Too bad Richard Nixon didn't have a mistress in Argentina, but he would have had to invade it first. In fact, anything outside his liquor cabinet was rightly thought of as a demilitarized zone.
Yet, while we're bombarded by the mainstream broadcast media, and the blogosphere, with chatter about the marital infidelity of a South Carolina governor, we hear virtually nothing about more than 150 hours of recently released tapes, recorded secretly in the Oval Office, in the days immediately after the landmark Supreme Court ruling in favor of Roe v. Wade in which the former president talks about the ruling: "There are times when abortion is necessary. I know that. When you have a black and a white. Or rape," Nixon said.
Though it is widely thought that Nixon opposed abortion, devout racism overpowered his disdain for the procedure.
And, while we were treated to nonstop images of a disgraced, and penitent, Governor Sanford, discuss how many times he met his lover in Argentina, how long they knew each other, ad nauseum, we were too busy to pay attention to even one of the 30,000 pages of documents that were also released today like a tidbit from a telephone call between then Republican Party National Committee chair, George H.W. Bush, and Richard Nixon, in which Mr. Nixon extolled the virtue of having female candidates in his party.
Nixon is heard to tell Bush: "I noticed a couple of very attractive women, both of them Republicans, in the legislature. I want you to be sure to emphasize to our people, God, let's look for some ... Understand, I don't do it because I'm for women, but I'm doing it because I think maybe a woman might win someplace where a man might not."
We'd rather read e-mails from the governor of South Carolina than listen to a former president tell an evangelical minister, Billy Graham, "deep down in this country, there is a lot of anti-Semitism... It may be they have a death wish. You know that's been the problem with our Jewish friends for centuries." Arguably, the former president might think the Holocaust is evidence of that "death wish."
Of course, there is no escaping the audacious hypocrisy of a political figure like Sanford who, ten years ago, worked sedulously for the impeachment of another president, Bill Clinton, for compromising public trust with his marital infidelity, but the larger question is one of priorities.

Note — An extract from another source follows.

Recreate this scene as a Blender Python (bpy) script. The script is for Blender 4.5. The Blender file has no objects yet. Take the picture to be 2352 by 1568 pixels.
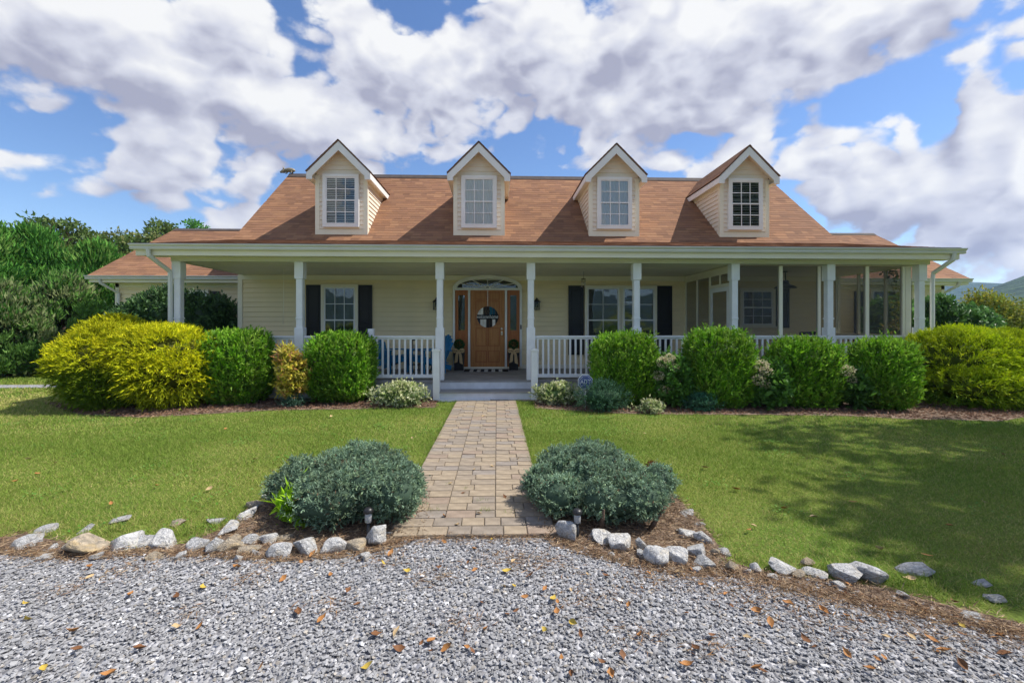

Images of casualties in Iraq, Afghanistan, and Pakistan, and reminders of high octane nuclear threats from N. Korea don't boost television ratings as much as the face of a fallen political figure. The release of dozens of hours of tapes that prove a fallen, and morally corrupt, president, Richard Nixon, was not only a virulent racist and anti-Semite, but also a sexist, doesn't produce half the advertising revenue as one salacious e-mail to Sanford's Argentine mistress.
In this country founded by Puritans, it looks to me like we're focusing on the wrong Dick.
Which is the greater outrage---another outed Republican "family values" sinner, which has become a cliche, or indisputable, documented proof that we let a man who disgraced the presidency resign rather than be impeached ? An outrage that continues when we consider that another president, who did to the Constitution what Nixon did to the basement of the Watergate Hotel, just resigned with dignity, and at taxpayer expense.
It's about priorities, and those who allow themselves to be entertained by disgrace, and distracted by a faux sense of vindication, merely perpetuate the weaponry of mass distraction in the name of media corporate profit.